**WHAT YOU SHOULD DO**
Up to and including the line with "from mathutils import Vector, Matrix, noise", reproduce the listing below exactly, beginning at its first line.

####################

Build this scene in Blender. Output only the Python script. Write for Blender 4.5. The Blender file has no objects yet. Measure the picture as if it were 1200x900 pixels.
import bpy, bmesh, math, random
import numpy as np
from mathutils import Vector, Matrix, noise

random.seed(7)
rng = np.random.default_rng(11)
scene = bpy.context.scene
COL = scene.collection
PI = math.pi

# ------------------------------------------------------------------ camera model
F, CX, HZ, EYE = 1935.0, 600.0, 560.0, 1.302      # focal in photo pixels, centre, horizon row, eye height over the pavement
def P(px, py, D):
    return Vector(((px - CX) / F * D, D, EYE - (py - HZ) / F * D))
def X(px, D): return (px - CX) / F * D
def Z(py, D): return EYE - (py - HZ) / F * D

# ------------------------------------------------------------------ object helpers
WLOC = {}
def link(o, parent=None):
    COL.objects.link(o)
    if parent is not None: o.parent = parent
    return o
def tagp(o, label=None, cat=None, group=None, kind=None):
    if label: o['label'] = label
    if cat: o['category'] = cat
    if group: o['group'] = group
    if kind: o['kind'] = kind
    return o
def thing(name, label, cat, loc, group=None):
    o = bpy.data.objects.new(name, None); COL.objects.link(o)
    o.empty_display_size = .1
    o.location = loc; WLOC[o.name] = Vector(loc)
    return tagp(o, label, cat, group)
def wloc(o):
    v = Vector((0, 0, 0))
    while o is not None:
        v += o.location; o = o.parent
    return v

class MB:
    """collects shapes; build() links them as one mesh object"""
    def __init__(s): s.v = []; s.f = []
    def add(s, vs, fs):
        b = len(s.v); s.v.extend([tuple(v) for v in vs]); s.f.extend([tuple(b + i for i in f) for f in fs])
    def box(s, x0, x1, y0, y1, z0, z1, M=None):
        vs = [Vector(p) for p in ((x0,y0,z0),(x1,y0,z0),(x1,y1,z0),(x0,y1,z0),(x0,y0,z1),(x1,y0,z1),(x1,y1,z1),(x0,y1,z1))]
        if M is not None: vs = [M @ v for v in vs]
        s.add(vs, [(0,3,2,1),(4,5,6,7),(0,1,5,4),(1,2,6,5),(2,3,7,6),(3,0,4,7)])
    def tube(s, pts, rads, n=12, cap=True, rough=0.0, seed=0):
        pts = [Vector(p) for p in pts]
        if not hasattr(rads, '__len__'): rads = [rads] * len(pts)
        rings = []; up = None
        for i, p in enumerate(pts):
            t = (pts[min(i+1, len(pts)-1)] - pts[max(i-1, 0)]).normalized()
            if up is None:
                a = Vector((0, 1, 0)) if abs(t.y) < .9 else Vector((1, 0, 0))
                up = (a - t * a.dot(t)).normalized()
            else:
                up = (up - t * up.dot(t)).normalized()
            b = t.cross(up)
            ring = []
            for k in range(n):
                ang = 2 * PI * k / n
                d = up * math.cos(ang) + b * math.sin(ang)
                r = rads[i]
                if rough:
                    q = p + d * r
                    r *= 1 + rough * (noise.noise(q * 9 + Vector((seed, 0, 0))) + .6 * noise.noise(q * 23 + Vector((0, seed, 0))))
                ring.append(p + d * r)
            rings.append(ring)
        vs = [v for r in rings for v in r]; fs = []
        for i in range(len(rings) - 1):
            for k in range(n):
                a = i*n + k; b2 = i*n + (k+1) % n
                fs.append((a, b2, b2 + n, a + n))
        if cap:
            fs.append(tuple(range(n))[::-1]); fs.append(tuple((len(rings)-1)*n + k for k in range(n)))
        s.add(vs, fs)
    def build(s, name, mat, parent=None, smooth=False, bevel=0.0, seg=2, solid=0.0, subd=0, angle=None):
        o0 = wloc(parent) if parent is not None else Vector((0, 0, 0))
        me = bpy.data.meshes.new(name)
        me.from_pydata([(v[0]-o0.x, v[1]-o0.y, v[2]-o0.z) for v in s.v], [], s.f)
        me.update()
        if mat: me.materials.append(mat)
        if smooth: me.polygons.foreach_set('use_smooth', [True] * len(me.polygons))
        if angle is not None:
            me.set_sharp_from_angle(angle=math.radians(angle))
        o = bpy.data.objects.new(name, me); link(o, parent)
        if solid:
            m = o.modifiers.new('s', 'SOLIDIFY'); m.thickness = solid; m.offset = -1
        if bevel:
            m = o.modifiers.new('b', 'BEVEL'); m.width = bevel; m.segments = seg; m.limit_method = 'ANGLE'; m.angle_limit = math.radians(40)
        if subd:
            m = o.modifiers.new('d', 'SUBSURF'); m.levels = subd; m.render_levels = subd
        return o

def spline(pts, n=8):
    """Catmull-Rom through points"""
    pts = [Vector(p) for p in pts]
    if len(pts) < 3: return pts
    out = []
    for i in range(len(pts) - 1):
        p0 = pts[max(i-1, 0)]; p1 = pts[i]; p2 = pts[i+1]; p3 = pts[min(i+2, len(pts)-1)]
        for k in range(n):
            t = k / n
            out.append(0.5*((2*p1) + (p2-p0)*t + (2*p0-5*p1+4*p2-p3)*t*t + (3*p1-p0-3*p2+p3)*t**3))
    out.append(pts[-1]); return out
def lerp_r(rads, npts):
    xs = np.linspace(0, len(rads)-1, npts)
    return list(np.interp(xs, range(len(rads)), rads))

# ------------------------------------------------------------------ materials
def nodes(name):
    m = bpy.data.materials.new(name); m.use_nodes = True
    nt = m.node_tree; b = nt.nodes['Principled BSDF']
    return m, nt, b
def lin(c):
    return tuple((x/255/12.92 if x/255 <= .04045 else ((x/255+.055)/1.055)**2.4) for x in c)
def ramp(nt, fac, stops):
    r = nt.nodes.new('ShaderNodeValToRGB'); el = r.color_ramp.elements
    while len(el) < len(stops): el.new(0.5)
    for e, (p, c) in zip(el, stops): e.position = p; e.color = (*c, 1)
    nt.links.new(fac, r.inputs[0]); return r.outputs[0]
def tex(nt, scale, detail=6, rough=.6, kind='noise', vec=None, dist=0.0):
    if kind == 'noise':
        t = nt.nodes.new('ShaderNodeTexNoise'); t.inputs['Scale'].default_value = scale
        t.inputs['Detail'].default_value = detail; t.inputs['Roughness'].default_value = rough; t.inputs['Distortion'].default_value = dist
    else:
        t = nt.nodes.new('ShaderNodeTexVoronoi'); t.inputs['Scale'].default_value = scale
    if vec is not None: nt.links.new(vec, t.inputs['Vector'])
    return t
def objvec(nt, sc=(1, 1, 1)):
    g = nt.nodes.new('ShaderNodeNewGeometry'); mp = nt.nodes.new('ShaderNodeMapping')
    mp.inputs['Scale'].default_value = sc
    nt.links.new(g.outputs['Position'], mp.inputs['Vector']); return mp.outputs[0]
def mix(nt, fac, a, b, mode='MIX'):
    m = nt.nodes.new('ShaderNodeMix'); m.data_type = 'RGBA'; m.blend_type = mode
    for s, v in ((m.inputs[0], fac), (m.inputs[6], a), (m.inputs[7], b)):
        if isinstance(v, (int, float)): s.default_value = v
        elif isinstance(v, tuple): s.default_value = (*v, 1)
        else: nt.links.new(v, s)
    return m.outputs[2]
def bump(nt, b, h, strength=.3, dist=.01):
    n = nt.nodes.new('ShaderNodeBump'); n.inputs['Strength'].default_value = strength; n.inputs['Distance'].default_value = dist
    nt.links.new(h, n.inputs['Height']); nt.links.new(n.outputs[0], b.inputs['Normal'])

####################

**TASK ANSWER**
Build this scene in Blender. Output only the Python script. Write for Blender 4.5. The Blender file has no objects yet. Measure the picture as if it were 1200x900 pixels.
import bpy, bmesh, math, random
import numpy as np
from mathutils import Vector, Matrix, noise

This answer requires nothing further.